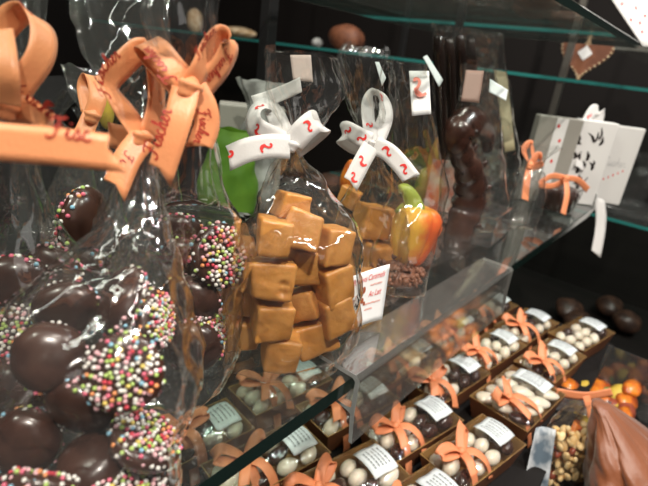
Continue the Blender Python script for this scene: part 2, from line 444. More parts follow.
def disc(u, v, d, face, sc, label, group):
    """face: direction of the sprinkled side as (right, up, toward viewer side)"""
    o = disc0 if not used[0] else copy_tree(disc0); used[0] = True
    ax = RIGHT * face[0] - DOWN * face[1] - FWD * face[2]
    M = basis(ax) @ Matrix.Rotation(random.uniform(0, 6), 3, 'Z')
    o.location = PD(u, v, d); o.rotation_euler = M.to_euler(); o.scale = (sc,) * 3
    tag(o, label, 'chocolate', group); return o

g1 = 'chocolate discs in the foreground bag'
D1 = .172
for a in [
    (48, 357, .172, (-.35, -.1, -1), .86, 'plain domed back of dark chocolate disc, left in the foreground bag'),
    (124, 372, .160, (.25, .05, 1), .90, 'chocolate disc covered in nonpareils facing out of the foreground bag'),
    (120, 300, .183, (.75, -.35, -.5), .95, 'upright chocolate disc above the sprinkled one in the foreground bag'),
    (152, 320, .190, (.98, .1, .12), .85, 'chocolate disc turned edge-on with nonpareils, right side of the foreground bag'),
    (80, 408, .178, (.15, .6, -.7), .95, 'chocolate disc lying below the plain dome in the foreground bag'),
    (143, 443, .176, (.55, .78, .12), .95, 'nonpareil disc tilted right, low in the foreground bag'),
    (24, 443, .178, (-.2, .1, -.95), .88, 'dark chocolate disc at the lower left corner of the foreground bag'),
    (90, 462, .172, (.1, -.75, -.6), .85, 'chocolate disc lying flat near the bottom of the foreground bag'),
    (66, 312, .198, (-.3, .2, -.9), .9, 'dark chocolate disc behind the dome in the foreground bag'),
    (128, 488, .172, (.3, .85, .25), .95, 'nonpareil disc cut by the lower picture edge'),
    (44, 492, .164, (.1, .8, -.5), .95, 'chocolate disc cut by the lower picture edge, left'),
]: disc(*a, g1)
g2 = 'chocolate discs in the second bag'
for a in [
    (186, 266, .262, (.15, .5, -.85), 1.1, 'plain chocolate dome at the top of the second chocolate bag'),
    (217, 256, .245, (.85, .05, .62), 1.15, 'nonpareil disc leaning at the right side of the second chocolate bag'),
    (190, 303, .245, (.1, .4, -.9), 1.05, 'chocolate dome in the middle of the second chocolate bag'),
    (207, 330, .252, (.7, .1, .1), 1.0, 'edge-on sprinkled disc at mid height of the second chocolate bag'),
    (193, 348, .240, (-.1, .35, -.9), 1.0, 'dark dome near the bottom of the second chocolate bag'),
    (178, 238, .285, (-.2, .6, -.7), 1.1, 'sprinkle-rimmed disc topping the second chocolate bag'),
    (172, 325, .262, (-.2, .2, -1), 1.0, 'dark disc at the left of the second chocolate bag'),
]: disc(*a, g2)
g3 = 'chocolate discs in the far left bags'
for a in [
    (14, 290, .215, (-.3, .5, -.8), 1.15, 'dark chocolate disc in the bag at the left picture edge'),
    (5, 335, .205, (.5, .1, .8), .95, 'nonpareil disc in the bag at the left picture edge'),
    (52, 275, .225, (.2, .3, -.9), 1.0, 'dark disc between the two left chocolate bags'),
    (12, 400, .20, (0, .2, -1), 1.1, 'dark chocolate disc low at the left picture edge'),
    (86, 222, .285, (-.75, .2, .0), 1.45, 'chocolate disc with a curved rim of nonpareils, in the bag behind'),
    (76, 268, .290, (.1, .5, -.8), 1.2, 'dark disc in the bag behind the foreground bag'),
]: disc(*a, g3)

# ---- bags around them
def bag_thing(name, label, group=None):
    e = empty(name); return tag(e, label, 'sweet bag', group)

b1 = bag_thing('cellophane_bag', 'foreground cellophane bag of chocolate discs tied with an orange bow')
r = []
for u, v, d, hp, b, sq in [(92, 520, .168, 84, .022, 2.6), (88, 460, .170, 84, .024, 2.6), (90, 380, .174, 82, .024, 2.5), (100, 320, .179, 76, .024, 2.3), (116, 255, .184, 52, .018, 2), (132, 200, .187, 28, .010, 2), (141, 142, .190, 9, .004, 2), (138, 110, .192, 24, .005, 2), (128, 60, .196, 42, .004, 2), (116, 0, .200, 50, .003, 2), (110, -60, .203, 56, .003, 2)]:
    p = PD(u, v, d); r.append((p.x, p.y, p.z, hp * d / F, b, -50, sq))
# set the base on the glass
x, y, z, a, b, an, sq = r[0]
r = [(x, y, 0.0006, a * .92, b, an, sq)] + r
cello_bag('cellophane', fit(r, held(g1, .0140), .105), b1, seed=1, crumple=.0024, pleat=.10)
T = .186
bow('orange_bow', [
    ([(143, 136, T, .65, .3, .6), (123, 108, T - .003, .55, .05, .78), (109, 84, T - .005, .35, .4, .8), (122, 66, T - .002, .3, .5, .75), (142, 50, T + .002, .3, .5, .75), (153, 64, T + .004, .35, .15, .9), (157, 102, T + .004, .35, 0, .92), (150, 136, T + .002, .5, 0, .85)], 0),
    ([(143, 138, T - .003, .8, .6, .2), (128, 158, T - .006, .9, .5, .2), (116, 186, T - .008, 1, .3, .1)], .9),
    ([(140, 140, T + .002, .3, 1, .2), (122, 138, T + .004, .1, 1, .2), (109, 135, T + .006, 0, 1, .2)], -.2),
], .0098, orange, b1, lambda s, bm: (fischer(bm, s[0], .017, -.003, .0025), fischer(bm, s[1], .008, -.002, .0020, end=4)), darkred, (143, 138, T - .002), .0036)

b2 = bag_thing('cellophane_bag', 'second cellophane bag of chocolate discs, orange bow with a hanging tail')
r = [rg(203, 410, 0, 36, .017, -45, 2.8, z=0)]
p = PZ(203, 410, 0); r = [(p.x, p.y + .004, .0006, .024, .017, -45, 2.8)]
for u, v, hp, b in [(202, 385, 38, .018), (200, 330, 42, .020), (199, 270, 44, .020), (192, 215, 40, .017), (190, 160, 28, .012), (189, 118, 16, .007), (188, 92, 7, .0035), (184, 62, 24, .005), (180, 20, 34, .004), (178, -40, 40, .003)]:
    r.append(rg(u, v, .042, hp, b))
cello_bag('cellophane', fit(r, held(g2, .0140), .09), b2, seed=2, crumple=.0022)
T = depth(PY(188, 85, .036))
bow('orange_bow', [
    ([(190, 88, T, .35, .3, .85), (200, 70, T - .001, .3, .25, .9), (209, 50, T, .3, .25, .9), (221, 37, T + .002, .3, .28, .9), (230, 44, T + .004, .35, .25, .88), (221, 66, T + .005, .45, .25, .82), (197, 93, T + .004, .5, .4, .7)], 0),
    ([(188, 84, T, .7, -.55, .45), (172, 66, T - .003, .7, -.55, .45), (158, 49, T - .002, .7, -.55, .45), (148, 42, T + .003, .7, -.55, .45), (146, 46, T + .008, .7, -.55, .45), (158, 64, T + .010, .7, -.55, .45), (184, 92, T + .006, .7, -.55, .45)], 0),
    ([(186, 88, T - .003, .9, .2, .1), (180, 112, T - .006, .95, .3, .1), (172, 138, T - .006, .95, .35, .1), (161, 172, T - .004, .95, .35, .1)], .8),
    ([(194, 88, T + .002, .9, -.3, .3), (204, 106, T + .004, 1, -.1, .5), (207, 125, T + .006, .9, .1, .6), (200, 146, T + .006, .8, .4, .6)], -.5),
], .0098, orange, b2, lambda s, bm: (fischer(bm, s[2], s[2].L[-1] - .004, -.0026, .0028, -1), fischer(bm, s[1], .004, -.002, .0024), fischer(bm, s[0], .030, -.002, .0022), fischer(bm, s[0], .010, -.003, .0018), fischer(bm, s[3], .008, -.003, .0022)), darkred, (190, 88, T - .002), .0042)

b0 = bag_thing('cellophane_bag', 'cellophane bag at the left picture edge with a long orange ribbon tail')
r = []
for u, v, d, hp, b in [(0, 470, .20, 70, .024), (0, 400, .205, 74, .026), (5, 330, .210, 70, .026), (10, 270, .213, 62, .022), (12, 215, .21, 40, .015), (12, 160, .205, 22, .008), (10, 118, .20, 9, .004), (8, 80, .20, 26, .005), (4, 20, .20, 40, .004), (0, -40, .20, 46, .003)]:
    p = PD(u, v, d); r.append((p.x, p.y, p.z, hp * d / F, b, -50, 2.3))
x, y, z, a, b, an, sq = r[0]; r = [(x + .002, y + .002, .0006, a * .9, b, an, sq)] + r
cello_bag('cellophane', r, b0, seed=3, crumple=.0024)
T = .168
bow('orange_bow', [
    ([(8, 104, T, .5, .25, .8), (22, 84, T, .45, .22, .85), (38, 62, T + .001, .45, .15, .85), (44, 42, T + .002, .45, .1, .85), (41, 24, T + .003, .42, .15, .88), (27, 12, T + .003, .36, .2, .88), (10, 20, T + .002, .45, .15, .88), (-4, 44, T, .5, .1, .85), (0, 104, T, .6, .1, .8)], 0),
    ([(4, 104, T - .01, 1, -.1, .2), (2, 70, T - .015, 1, 0, .2), (-4, 30, T - .012, 1, .1, .2)], 0),
    ([(8, 108, T, .2, 1, .3), (30, 112, T - .002, 0, 1, .3), (44, 124, T - .003, -.2, 1, .3), (52, 132, T + .006, -.2, 1, .3)], 0),
    ([(-60, 136, T - .044, 0, 1, .1), (0, 142, T - .042, -.03, 1, .1), (60, 147, T - .040, -.06, 1, .1), (112, 153, T - .036, -.08, 1, .1)], .75),
], .0098, orange, b0, lambda s, bm: (fischer(bm, s[3], s[3].L[-1] - .0155, -.0022, .0027, 1 if s[3].at(.04, 0).x > s[3].at(.01, 0).x else -1, end=8), fischer(bm, s[0], .036, -.002, .0024), fischer(bm, s[2], .004, -.003, .0026)), darkred, (5, 108, T - .003), .0042)

b4 = bag_thing('cellophane_bag', 'cellophane bag of sprinkled chocolates standing behind the foreground bag')
p = PZ(80, 340, 0)
r = [(PD(82, 300, .30).x, PD(82, 300, .30).y, .0006, .026, .018, -50, 2.4)]
for u, v, d, hp, b in [(82, 290, .30, 44, .02), (84, 240, .30, 44, .02), (86, 190, .30, 34, .015), (88, 150, .30, 18, .008), (90, 118, .30, 7, .004), (84, 90, .30, 16, .004), (80, 66, .30, 20, .003)]:
    p = PD(u, v, d); r.append((p.x, p.y, p.z, hp * d / F, b, -50, 2.3))
cello_bag('cellophane', r, b4, seed=4, pleat=.08)
T = .285
bow('orange_bow', [
    ([(92, 116, T, .8, .5, .3), (98, 96, T, 1, .1, .4), (94, 76, T + .004, 1, -.1, .4), (86, 86, T + .008, 1, .2, .4), (90, 112, T + .004, .9, .2, .4)], 0),
    ([(92, 114, T, .8, .5, .4), (84, 132, T - .004, .9, .4, .4), (76, 146, T - .004, .9, .4, .4)], .5),
], .0098, orange, b4, None, None, (92, 116, T - .003), .004)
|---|
■ Set exercise
Look at the listing and set down only the lines from its start through the line with "tag(o, label, 'chocolate', group);", word for word and without pictures.

■ Expected output
Continue the Blender Python script for this scene: part 2, from line 444. More parts follow.
def disc(u, v, d, face, sc, label, group):
    """face: direction of the sprinkled side as (right, up, toward viewer side)"""
    o = disc0 if not used[0] else copy_tree(disc0); used[0] = True
    ax = RIGHT * face[0] - DOWN * face[1] - FWD * face[2]
    M = basis(ax) @ Matrix.Rotation(random.uniform(0, 6), 3, 'Z')
    o.location = PD(u, v, d); o.rotation_euler = M.to_euler(); o.scale = (sc,) * 3
    tag(o, label, 'chocolate', group); return o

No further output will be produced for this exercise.